Bedenke, was Du Dir wünschst, es könnte in Erfüllung gehen!
Ich werde der Situation an dieser Stelle leider entrissen, weil ich jetzt dran bin und meine Bestellung aufgeben darf. Zudem spült es die besten Freundinnen im Gedränge gerade in eine andere Richtung.
Am nächsten Tag fällt mir die kleine Szene wieder ein. Ich frage mich, wo die Redewendung mit dem Floh im Ohr eigentlich herkommt. Weil ich in diesem Moment zufällig am Rechner sitze, leite ich die Frage ans Internet weiter. Nach wenigen Klicks verliere ich dabei meinen eigentlichen Fokus. Das liegt daran, dass ich auf Fragen stoße, die andere Leute wohl schon gestellt haben. Und dazu gehört diese: „Wie lange dauert Floh im Ohr?“
Die Antwort verbirgt sich unter dem kleinen Haken, der rechts neben der Frage erscheint. Zunächst versuche ich vergeblich, durch pures Nachdenken selbst eine Antwort zu finden. Dann obsiegt meine Neugierde. Mit dem nächsten Klick klappe ich die angebotene Antwort auf und erfahre, dass es eine Produktion gibt, deren Dauer inklusive Pause etwa 140 Minuten beträgt. Die Art der Produktion wird nicht erläutert, dafür aber der Name der Produktionsfirma genannt. Mir sagt der Name nichts. Produktion hört sich nach Film oder Theater an. Wegen des Hinweises auf eine Pause vermute ich, dass es um eine Theaterproduktion geht. Und jetzt?

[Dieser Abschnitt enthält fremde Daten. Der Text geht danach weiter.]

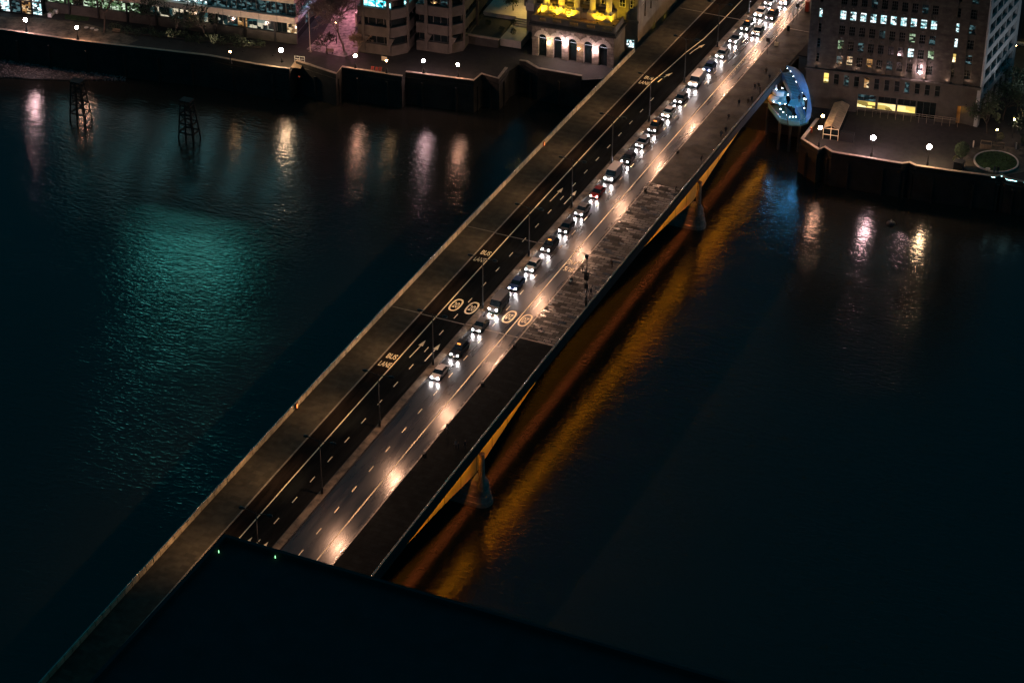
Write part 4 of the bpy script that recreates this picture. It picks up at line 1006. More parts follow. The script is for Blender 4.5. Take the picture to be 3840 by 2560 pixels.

Ich stelle eine Mini-Recherche an. Sie führt mich zu einer turbulenten Verwechslungskomödie mit dem Titel „Der Floh im Ohr“, die von Georges Feydeau geschrieben wurde und deren Uraufführung 1907 in Paris stattfand. Der sprichwörtliche Floh sitzt dabei im Ohr einer Frau, die plötzlich einen Anlass hat, unbedingt die Treue ihres Partners überprüfen zu wollen.
Diese Mini-Recherche hat nur eine Minute gedauert. Beeindruckt sitze ich vor dem Bildschirm. Früher wäre ich einfach ahnungslos geblieben. Heute finde ich jede Menge Spaß daran, meine Assoziationen durchs Internet hüpfen zu lassen. Also hüpfe ich noch eine Weile weiter und amüsiere mich köstlich.
Den Sprung vom Floh zum Flohzirkus vollzieht mein Gehirn wie von alleine. Das habe ich nun davon! Fragen über Fragen drängen sich mir auf, hier meine Top drei: Gibt es diese alte Jahrmarktattraktion eigentlich noch? Setzen die da wirklich echte Flöhe ein? Wieso interessiert mich das plötzlich so sehr?
2023 war noch ein Flohzirkus auf dem Münchner Oktoberfest vertreten. Ob es ihn noch gibt, weiß ich nicht. Ich finde ein altes Video und schaue kurz rein. Manchen Menschen reicht ja schon die pure Vorstellung von hüpfenden und krabbelnden Tieren. Ich will hier niemanden verschrecken, und deshalb lasse ich mich nicht weiter über die kleinen, sehr vitalen Hauptdarsteller dieses Videos aus. Auf die dritte Frage weiß ich selbst keine gute Antwort. Manchmal reizt es mich halt, herauszufinden, ob ich etwas herausfinden kann. Und dann bewahrt mein Gedächtnis einen Teil davon auf – scheinbar unabhängig davon, ob das neu gewonnene vermeintliche Wissen zu irgendetwas gut ist.
Nun bleibt mir noch, Dir viel Freude zu wünschen, falls diese Geschichte Dir einen Floh ins Ohr gesetzt haben sollte und Du Dich deshalb nun selbst auf Spurensuche begibst – wonach auch immer Du suchen magst!